Sweden's Prime Minister Ulf Kristersson speaks during an International Donors Conference for Turkey and Syria.

WASHINGTON — The United States has announced $50 million in fresh funding for victims of last month’s powerful earthquakes that caused billions in damage to both Syria and Turkey. 

An international donors conference in Brussels was held Monday, nearly six weeks after the 7.8- and 7.5-magnitude earthquakes struck, killing more than 52,000 people across southeastern Turkey and northwest Syria.

Donors pledged a combined $7.5 billion at the conference, which was co-hosted by the European Union and Sweden. The latest tranche of assistance from the US Agency for International Development brings the total US contribution since the Feb. 6 disaster to $235 million. 

The earthquakes and their aftershocks destroyed or damaged some 298,000 buildings in 11 provinces across Turkey, where the government estimates the damage will cost $104 billion. More than 1.4 million earthquake survivors are residing in tents and around 34,000 others are in container homes, according to Turkey’s disaster management authority, AFAD.

Flash floods last week killed at least 14 people in two of Turkey’s earthquake-stricken provinces, where hundreds of thousands of earthquake survivors are sheltering in tents.

The country’s earthquake response poses a test for President Recep Tayyip Erdogan, whose political future will be decided in elections slated for May 14. Opposition parties have blamed Erdogan’s government for lax enforcement of construction standards and point to a 2018 blanket amnesty issued for buildings with code violations. 

Erdogan, who acknowledged “shortcomings” in his government’s response, pledged to rebuild the quake-ridden regions within a year, and his government is setting up a multibillion-dollar reconstruction fund. The Turkish leader told the donor conference on Monday that “regardless of its economic standing, it is impossible for any country to fight a disaster of this scale on its own.” 

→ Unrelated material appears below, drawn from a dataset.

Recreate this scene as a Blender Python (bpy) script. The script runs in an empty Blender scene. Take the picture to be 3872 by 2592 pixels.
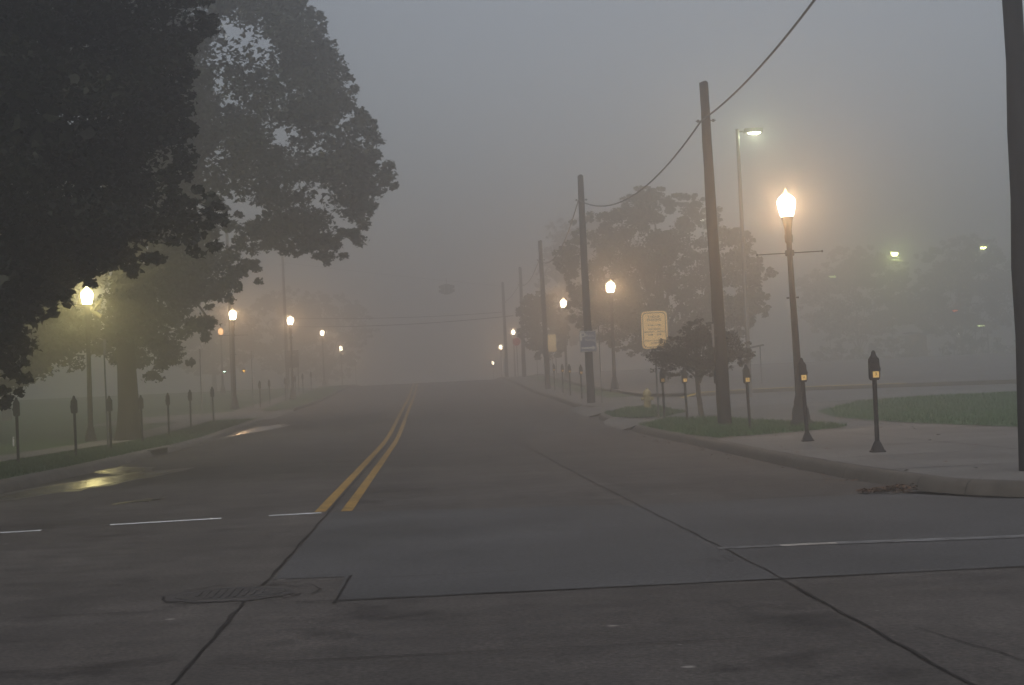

“Your contributions made at this conference will contribute to the healing of wounds and wipe clean the traces of this disaster,” he said via video link. 

The natural disaster has meanwhile compounded the humanitarian crisis in neighboring Syria after 12 years of civil war. At least 6,000 Syrians were killed in the quakes and more than half a million were displaced, according to the United Nations, which put the cost of recovery in Syria at $14.8 billion.  

While international aid was quick to pour into Turkey, by the time a single aid convoy reached Syria’s impoverished northwest, thousands of people had died under the rubble. The government in Damascus waited more than a week before agreeing to temporarily open a pair of aid routes into northwest Syria from Turkey. 

President Bashar al-Assad, who was not invited to participate in Monday’s donor conference, has used the earthquakes to chip away at his international isolation imposed over the regime’s violent crackdown on its peaceful uprising in 2011.

On Sunday, Assad arrived in the United Arab Emirates for what marked his first visit to the Gulf country since the quake. The UAE has so far pledged more than $100 million in relief aid to Syria.

The Biden administration opposes countries normalizing ties with Assad. It did not coordinate its earthquake relief with the heavily sanctioned Syrian government and instead routed aid through the United Nations and other relief organizations operating in the war-torn country.